Smile Politely

It’s ISAT time again

Political scientist Hannah Arendt was right about the banality of evil. Certainly, if ever an educational evil was perpetuated on children, the current standardized testing system is one of them, and yet here in Illinois we are strangely silent. Just like the famous studies that show how quickly people fall into complicit behavior patterns characterized by concern with details, bureaucracy, and following orders, Illinoisans mutter under breath about all the ill-effects of testing, but don’t do anything about it. In this way, the status quo is ensured, the big picture is obscured, and people don’t really have to face up to the existence, or their contributions to, this evil.

So we go along with the daily grind and begrudgingly accept the fact that Champaign-Urbana public school students will be taking the ISAT tests next week. This week, there are ISAT pep-rallies, test-prep cram sessions, and notes and calls to parents to emphasize adequate sleep and positive attitudes. However, for any citizen who has thought beyond the most superficial aspects of testing, it is truly difficult to maintain any semblance of a positive attitude.

Why? The emphasis on testing, especially in the poorer public schools, has virtually eliminated student-centered and active learning, and drastically reduced the amount of time teachers can teach history, science, geography, art, music, and physical education (including recess), among other ills. Just the fact that my fifth-grade son has spent two hours a week since the beginning of the school year on explicit test-prep activities, not counting the test-prep aligned curriculum and homework, should make parents ill at ease. Think of what they could be doing with that time! This isn’t to say that learning to take a test is a bad thing: it isn’t. What is bad is the inordinate amount of time and emphasis on these skill over other skills, such as finding the country of Iraq on a map of the world.
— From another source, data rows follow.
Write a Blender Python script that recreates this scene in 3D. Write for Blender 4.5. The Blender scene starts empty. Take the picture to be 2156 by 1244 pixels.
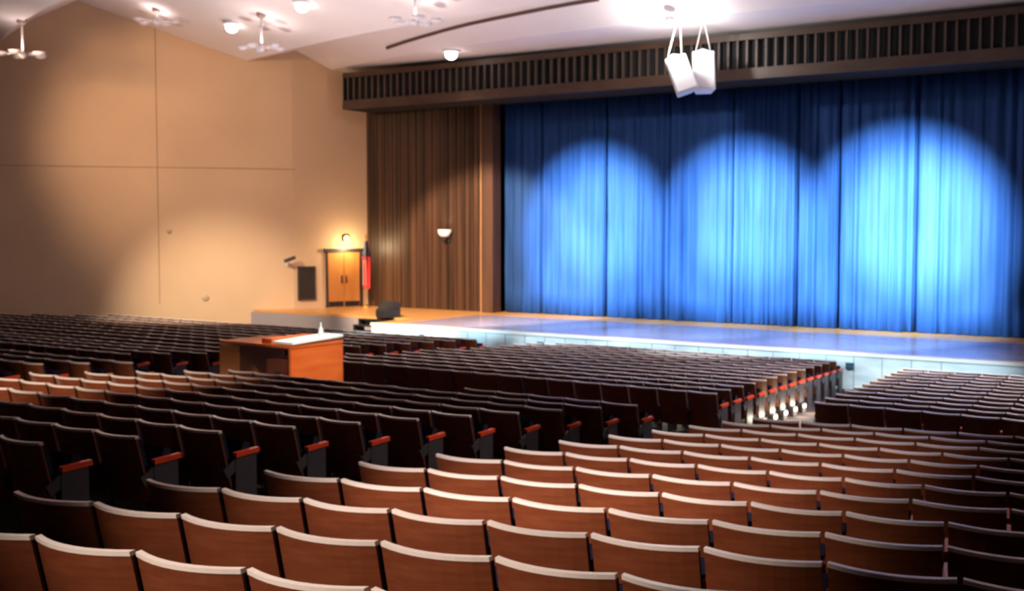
import bpy, bmesh, math, random
from mathutils import Vector, Matrix
random.seed(7)
PI = math.pi
scn = bpy.context.scene
COL = scn.collection
# ------------------------------------------------------------------ camera
W, H, FPX = 2156, 1244, 2464.0
YAW, PITCH, EYE = 0.60026, 0.059978, 4.1
cF = Vector((-math.sin(YAW)*math.cos(PITCH), math.cos(YAW)*math.cos(PITCH), -math.sin(PITCH)))
cR = Vector((math.cos(YAW), math.sin(YAW), 0))
cU = cR.cross(cF)
cam_data = bpy.data.cameras.new('camera')
cam = bpy.data.objects.new('camera', cam_data)
COL.objects.link(cam)
M = Matrix((cR, cU, -cF)).transposed().to_4x4()
M.translation = Vector((0, 0, EYE))
cam.matrix_world = M
cam_data.sensor_width = 36.0
cam_data.lens = 36.0*FPX/W
cam_data.clip_end = 200
scn.camera = cam
cam_data.dof.use_dof = True                 # the photo is soft throughout: focused short of the first row
cam_data.dof.focus_distance = 2.0
cam_data.dof.aperture_fstop = 9.5
scn.view_settings.view_transform = 'Standard'
scn.view_settings.look = 'None'
scn.view_settings.gamma = 1
scn.view_settings.use_curve_mapping = False
scn.view_settings.exposure = 0.0
wd = bpy.data.worlds.new('world'); scn.world = wd; wd.use_nodes = True
wd.node_tree.nodes['Background'].inputs[0].default_value = (1, .85, .75, 1)
wd.node_tree.nodes['Background'].inputs[1].default_value = 0.006

def spot(name, loc, target, power, color, ang, blend=.5, radius=.15):
    """a spot light: ang is the full cone in degrees"""
    d = bpy.data.lights.new(name, 'SPOT'); d.energy = power; d.color = color
    d.spot_size = math.radians(ang); d.spot_blend = blend; d.shadow_soft_size = radius
    o = bpy.data.objects.new(name, d); COL.objects.link(o); o.location = loc
    o.rotation_euler = (Vector(target)-Vector(loc)).to_track_quat('-Z', 'Y').to_euler()
    return o
def point(name, loc, power, color, radius=.1):
    d = bpy.data.lights.new(name, 'POINT'); d.energy = power; d.color = color; d.shadow_soft_size = radius
    o = bpy.data.objects.new(name, d); COL.objects.link(o); o.location = loc
    return o
def area(name, loc, target, power, color, sx, sy):
    d = bpy.data.lights.new(name, 'AREA'); d.shape = 'RECTANGLE'; d.size = sx; d.size_y = sy
    d.energy = power; d.color = color
    o = bpy.data.objects.new(name, d); COL.objects.link(o); o.location = loc
    o.rotation_euler = (Vector(target)-Vector(loc)).to_track_quat('-Z', 'Y').to_euler()
    return o
BLUE = (.55, .82, 1.0)
HOT = (.85, 1.0, .72)
# three front-of-house lanterns on the curtain, plus added hot-centre and lower fill spots
for x, pw, an in ((-20.4, 1.0, 17.2), (-15.1, 1.15, 17.2), (-10.0, 1.4, 18.2)):
    spot('curtain_spot', (x, 13, 9.6), (x, 34.8, 3.8), 92000*pw, BLUE, an, .55, .12)
    spot('curtain_hot_spot', (x, 13, 9.6), (x+.3, 34.8, 4.2), 125000*pw*pw, HOT, an*.72, 1, .12)
    spot('curtain_fill', (x-.6, 13, 9.6), (x, 34.8, .9), 54000*pw, BLUE, 17.5, .6, .12)
# apron wash
for i, x in enumerate((-22.5, -17.5, -12.5, -7.5)):
    spot('apron_wash', (x, 16, 9.6), (x, 28.6, .3), 13000, (.66, .88, 1.0), 18, .8, .2)
# warm wash of the wood panel, the side wall and its foot
spot('panel_wash', (-21, 20, 9.3), (-24.8, 34.5, .9), 30000, (1, .76, .54), 37, .35, .15)
spot('wall_wash', (-27, 17, 9.3), (-32.8, 30.0, -.5), 13000, (1, .82, .60), 36, .9, .2)
spot('wall_wash_far', (-32, 17, 9.3), (-33.8, 29.8, 6.4), 4300, (1, .68, .45), 60, 1, .6)
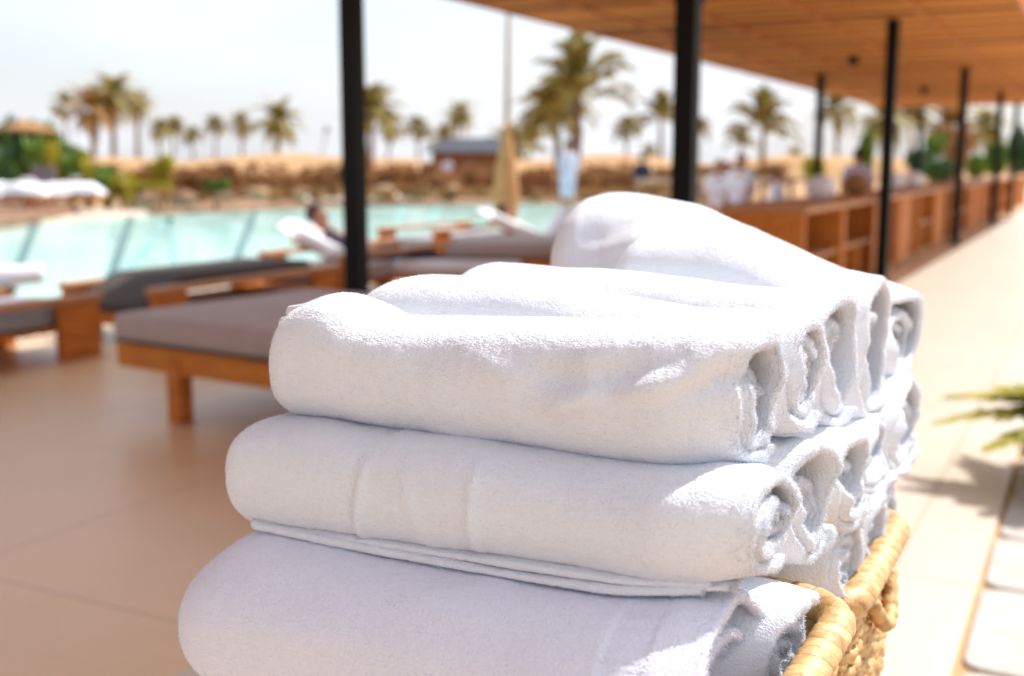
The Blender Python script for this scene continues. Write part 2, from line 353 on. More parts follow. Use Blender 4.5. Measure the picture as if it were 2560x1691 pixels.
# lower layers: mostly their open ends show
low=[ # y0,y1,z0,z1,xr, seed, label
 (.800,.905,.845,.942,-.180,101,'open rolled towel end with a ribbed band, second layer behind the middle one',dict(band=(-.226,-.203,.0042),gap=.02,rec=.02,n=2.2,yaw=.05)),
 (.895,1.030,.840,.932,-.170,102,'rolled towel end gaping wide in the second layer under the drooping one',dict(gap=.022,rec=.03,n=2.0)),
 (1.020,1.175,.838,.912,-.176,103,'rolled towel end in the second layer under the straight hem',dict(gap=.012,rec=.02,n=2.4)),
 (1.170,1.350,.815,.925,-.168,104,'rolled towel end bunched in the second layer under the tallest towel',dict(gap=.02,rec=.02,n=2.2)),
 (.735,.850,.745,.845,-.179,106,'rolled towel end in the third layer beside the thick lilac white one',dict(gap=.014,rec=.015,n=2.2)),
 (.925,1.045,.750,.850,-.172,107,'narrow rolled towel end in the third layer just inside the farther basket rim',dict(gap=.01,rec=.015,n=2.2)),
 (1.035,1.160,.750,.848,-.170,108,'ring shaped rolled towel end in the third layer inside the farther basket',dict(gap=.02,rec=.035,n=2.0)),
 (1.155,1.25,.75,.838,-.175,109,'rolled towel end in the third layer near the back of the farther basket',dict(gap=.012,rec=.02,n=2.2)),
 (.655,.855,.66,.752,-.185,111,'rolled towel low inside the nearer basket below its rim',dict(gap=.012,rec=.02,n=2.4)),
]
for y0,y1,z0,z1,xr,sd,lab,k in low:
    a=dict(lip=.006,fib=16000); a.update(k)
    roll(lab,-.60,z1,z0,y0,y1,sd,xr=xr,**a)

# ------------------------------------------------------------------ baskets
def rattan():
    m=bpy.data.materials.new('rattan'); m.use_nodes=True; nt=m.node_tree; b=nt.nodes['Principled BSDF']
    b.inputs['Roughness'].default_value=.5
    tc=nt.nodes.new('ShaderNodeTexCoord'); n=nt.nodes.new('ShaderNodeTexNoise'); n.inputs['Scale'].default_value=70; n.inputs['Detail'].default_value=5
    nt.links.new(tc.outputs['Object'],n.inputs['Vector'])
    r=nt.nodes.new('ShaderNodeValToRGB'); e=r.color_ramp.elements
    e[0].position=.28; e[0].color=(.34,.17,.05,1); e[1].position=.70; e[1].color=(.70,.48,.23,1)
    x=r.color_ramp.elements.new(.48); x.color=(.55,.33,.12,1)
    nt.links.new(n.outputs['Fac'],r.inputs[0]); nt.links.new(r.outputs[0],b.inputs['Base Color'])
    n2=nt.nodes.new('ShaderNodeTexNoise'); n2.inputs['Scale'].default_value=260; nt.links.new(tc.outputs['Object'],n2.inputs['Vector'])
    bp=nt.nodes.new('ShaderNodeBump'); bp.inputs['Strength'].default_value=.5; bp.inputs['Distance'].default_value=.002
    nt.links.new(n2.outputs['Fac'],bp.inputs['Height']); nt.links.new(bp.outputs[0],b.inputs['Normal'])
    return m
M['rattan']=rattan()
M['rim']=M['rattan'].copy(); M['rim'].name='wound_rattan'; nt_=M['rim'].node_tree; b_=nt_.nodes['Principled BSDF']
at_=nt_.nodes.new('ShaderNodeAttribute'); at_.attribute_name='strip'; mx_=nt_.nodes.new('ShaderNodeMix'); mx_.data_type='RGBA'; mx_.blend_type='MULTIPLY'; mx_.inputs[0].default_value=1
src_=b_.inputs['Base Color'].links[0].from_socket; nt_.links.new(src_,mx_.inputs[6]); nt_.links.new(at_.outputs['Color'],mx_.inputs[7]); nt_.links.new(mx_.outputs[2],b_.inputs['Base Color'])
for e_,c_ in zip([n for n in nt_.nodes if n.type=='VALTORGB'][0].color_ramp.elements,((.42,.22,.075,1),(.58,.35,.14,1),(.72,.50,.26,1))): e_.color=c_
def rrect(x0,x1,y0,y1,r,ds):
    """closed rounded rectangle, points every ds"""
    P=[]; 
    segs=[((x1,y0+r),(x1,y1-r)),((x1-r,y1),(x0+r,y1)),((x0,y1-r),(x0,y0+r)),((x0+r,y0),(x1-r,y0))]
    cs=[(x1-r,y1-r,0),(x0+r,y1-r,90),(x0+r,y0+r,180),(x1-r,y0+r,270)]
    for (a,b),(cx,cy,an) in zip(segs,cs):
        L=math.hypot(b[0]-a[0],b[1]-a[1]); n=max(2,int(L/ds))
        for i in range(n): P.append((a[0]+(b[0]-a[0])*i/n,a[1]+(b[1]-a[1])*i/n))
        n=max(3,int(r*math.pi/2/ds))
        for i in range(n):
            t=R(an+90*i/n); P.append((cx+r*math.cos(t),cy+r*math.sin(t)))
    return np.array(P)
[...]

Moreover, the emphasis on testing hasn’t produced the results that No Child Left Behind (NCLB) proponents hoped for. Alternative tests have showed little or no progress under NCLB mandates:

Yes, there are some small gains, but again and again over past years the numbers come up short, because, as NCLB critics have said all along, test scores correspond to socio-economic status, not the effectiveness of a particular school: poorer kids score lower, no matter the quality of teaching. Even when a district proclaims success, it can sometimes come at the expense of the standards themselves, which vary from state to state and are constantly being lowered in states that aren’t making the grade.

What are the results of this madness? Well, for starters, kids (especially African-American kids), are dropping out of school at a more frequent rate than in the past. Just ask Unit 4, here in Champaign, about Central High School’s dropout rate (although you might not get a straight answer). In states like Texas, for example, some districts actually encourage low test-scorers to leave the system.

The emphasis on testing also results in the loss of great teachers, who flee a system that rewards conformity and teaching to the test and punishes those who champion active, hands-on learning strategies and critical thinking skills. Many times, those creative teachers end up at the kind of private schools President Obama’s daughters attend, leaving the rest of us in “fill-in-the-bubble” hell.

So why are we so silent here in Illinois? Why haven’t we challenged this state of affairs like other states have? Who really benefits from this standardized testing arrangement? Why won’t we stop focusing on the more minor details of this mandate and see the bigger picture?

Ever since my children entered public schools, I have asked myself these questions. I have contacted politicians, board members, administrators, and teachers. I have organized forums and parent groups, attended meetings with officials, written columns, broadcast my opinions on the radio, and participated in strategic planning sessions for Unit 4.      

I’m getting tired of it all, actually. The banality of evil is relentless and powerful. There are other issues that concern me, other successes to celebrate. It is so easy to just let it alone, to put the kids on the bus in the morning and wave good-bye. Perhaps if I just close my eyes, it will all go away. Yes, perhaps if we all close our eyes, No Child Left Behind and the battery of state tests that fuel its destructive engines will dissipate into thin air, like a bad dream.